The brush piles were set to be burned in the winter, once weather conditions were safer.

Their goal was to help keep fires from spreading into the crowns of trees.

“Once the fire enters the upper canopy, it increases the likelihood of casting embers ahead of the fire and makes it more difficult for those responding to the event to deploy the particular tactics that they’re going to use,” Langsather said. “In this case, we had helicopters cycling water and knocking down hotspots — well, if they’ve got access to the forest floor from above, it makes those tactics more effective.”

Langsather said ponderosa pines grow better with full sunlight. By putting more space between trees, he said they can grow larger, stronger and more resistant to fire and to insects.

Mount Helena Brush Piles
Piles of brush on the side of Mount Helena are reminders of recent wildfire fuel mitigation work. They're set to be burned once there's snow on the ground.

Fuel mitigation work like this certainly isn’t one-time only with Langsather noting that areas like the Mount Helena foothills probably need to be treated every 10 years or so.

Gianforte has made active forest management a priority for his administration, urging the Montana Department of Natural Resources and Conservation (DNRC) to double the number of acres it treats each year.

“We’ve identified 9 million acres that are in desperate need of active management,” he said. “Everyone wins when we manage forests actively: they’re more fire resilient, we have more habitat, there’s more access for recreation, and it creates jobs in our communities.”

Mount Helena Brush Piles
Piles of brush on the side of Mount Helena are reminders of recent wildfire fuel mitigation work. They're set to be burned once there's snow on the ground.

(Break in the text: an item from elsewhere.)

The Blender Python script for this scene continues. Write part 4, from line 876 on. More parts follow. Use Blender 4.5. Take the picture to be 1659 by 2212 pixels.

During Monday’s event, DNRC director Amanda Kaster also announced the expansion of a “Good Neighbor Authority” agreement with the U.S. Forest Service and Natural Resources Conservation Service.

That will bring in another $238,000 to treat 1,270 acres of Forest Service land in the Tenmile-South Helena and Middleman areas.

Under the Good Neighbor Authority, USFS reaches agreements with state and local agencies to do management projects on federally-owned land.

Leaders say it’s an example of the type of partnerships — across jurisdictional boundaries — that are needed to make a difference in fuel mitigation.